Back to my Life journals – I think I stopped writing in them for a period in the early 90s because my English girlfriend, Gillian, didn't seem to understand my drive toward introspection. Not that I should have let that stop me, but it was my greatest goal at the time to get her to understand and appreciate me, despite my inherently-, overly-open Americanicity.

Uh oh. For some reason I've now hit a dam in my stream, perhaps from recalling Gillian's lack of patience for and my self-consciousness about this sort of self-indulgent excursion through the wrinkles of my mind. It may be somewhat amusing for me, but I can't imagine that fulfilling for anyone else. Though I do recommend you play this game of pinball with your own brain . How can you not? That's why I'm no good at meditation: I have to follow my thoughts wherever they lead me. I think especially because of my stroke, I find it comforting to see that my brain can still take the ride and not simply shut down or block out the world.

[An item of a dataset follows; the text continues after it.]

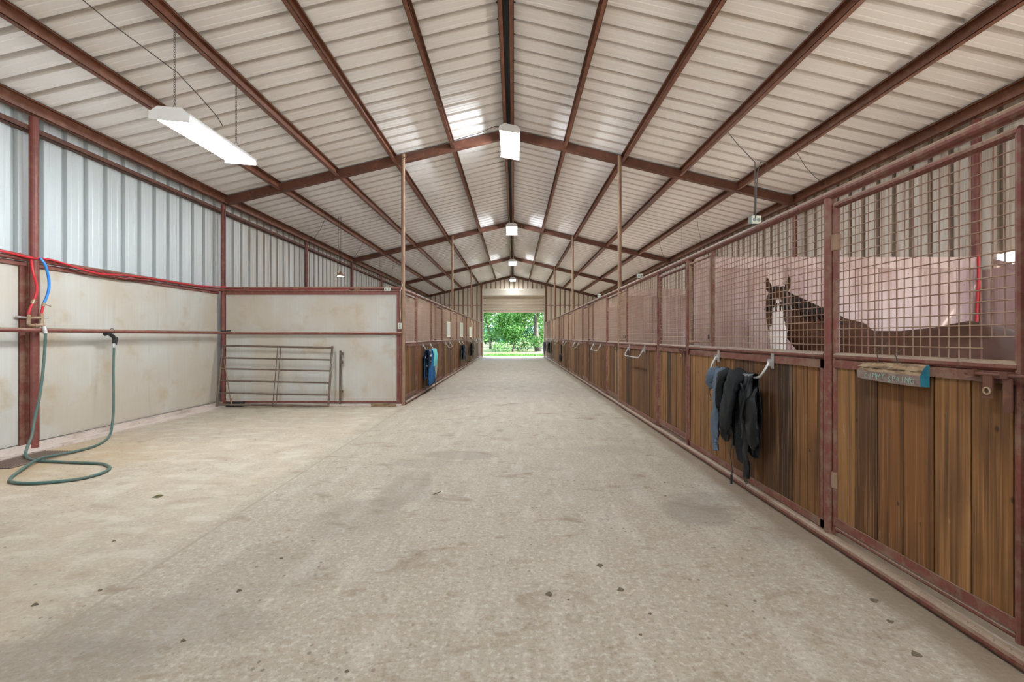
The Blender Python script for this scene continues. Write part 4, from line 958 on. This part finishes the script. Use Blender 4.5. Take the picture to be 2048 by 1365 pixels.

This feels like an end to this particular trip, but I don't feel like I've ricocheted around enough to call the exercise a success. Or should I just put you out of your misery? I don't know exactly what I hoped to discover or reveal or accomplish here that would be worth your while; I'm not big on holding on too tightly to hopes or expectations, since they rarely live up to themselves, but I don't feel like I'm there yet. Okay, there's the stuff. Now I've jumped the track from that last sentence to whatever I took away from our high school analysis of The Scarlet Letter – how Nathaniel Hawthorne presented a speech by minister Arthur Dimmesdale (wow, i can't believe I remembered his name!) as the most-inspiring sermon ever given by never actually writing the words for his readers to "hear". So just imagine that this blog entry was incredibly profound and revelatory.

1 comment :

  1. I'm not really keen on that whole 'write what you know' thing. As far as I can tell, most of my favourite books never would have been written if everyone followed that rule. The trick is taking something that you do know (an emotion, a relationship, a dream) and transforming it into something you don't.

    At the same time, your memoir writing is fascinating, so it's definitely working for you.